According to Facebook, the AR Studio is designed to empower the global creative community to code against actual real world experiences in an interactive environment. They can create effects that combine data from the social media platform, sensor data, and various computer vision algorithms to build lifelike experiences using the following features:

Scripting APIs

These enable you to access and download data, respond to user interactions and modify the effect in actual time.

Face Tracker

This is a computer vision algorithm that tracks the face in real-time allowing the creator to make masks that fit and respond to facial movements. These algorithms work without the need for additional coding.

Sensor data

These allow you to build various effects where users can move their phones to pan around a virtual world.

 

What’s in the Camera Effects Platform for brands

Facebook is targeting artists and developers with this new camera effects platform. The tech titan has not yet made obvious its plans to monetise the service.
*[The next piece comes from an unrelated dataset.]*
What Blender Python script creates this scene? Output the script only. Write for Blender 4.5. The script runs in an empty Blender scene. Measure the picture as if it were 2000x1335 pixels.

But the fact that it’s already working with some key brands as its AR Studio beta partners is indication enough that the service may be brand-centric.

While announcing the platform, Facebook mentioned Manchester United, Real Madrid, Electronic Arts, Giphy, Nike, Warner Bros and TripIt as the AR Studio beta partners that have used the platform’s AR Studio to create new engaging camera effects for their communities.

This is a telling sign that the social media company is ready to leverage opportunities that brands can provide.

Already its Frame Studio is available to everyone with a Facebook page. As a page owner, you should already be able to start experimenting with the new tool to create personal frames taking care not to include trademarks or logos unless you have a prior approval from Facebook.

 

How various brands can leverage the service

Opportunities that this new platform carries for brands are still unlimited. More specifically, it presents a way to target sections of the market that are specifically drawn to this kind of social interaction.

Predictions laid out in these four charts on Bloomberg show significant leaps that are already made and that are expected in AR sales by 2025.

As early as 2015, big brands had already jumped into the emergent AR/VR enterprise with major front runners including Nestle and Starbucks.

According to Juniper Research, augmented reality is expected to drive $2.4 billion in annual app revenues in 2019. That’s a major leap considering that the figure stood at $247 million in 2014.

As of July 2016, mobile users were spending more time on Pokémon Go, a free-to-play augmented reality game than they were spending on Facebook.

time spent
Source: Sensor Tower

These stats only serve to reveal how augmented reality can be potentially engaging to a section of the global audience.

With its AR service, Facebook can attract new audiences while it manages to increase its engagement of the already existing audience base.

The ultimate winner then becomes the brands that get to reach new markets that have not traditionally been appealed to by the conventional forms of advertisements.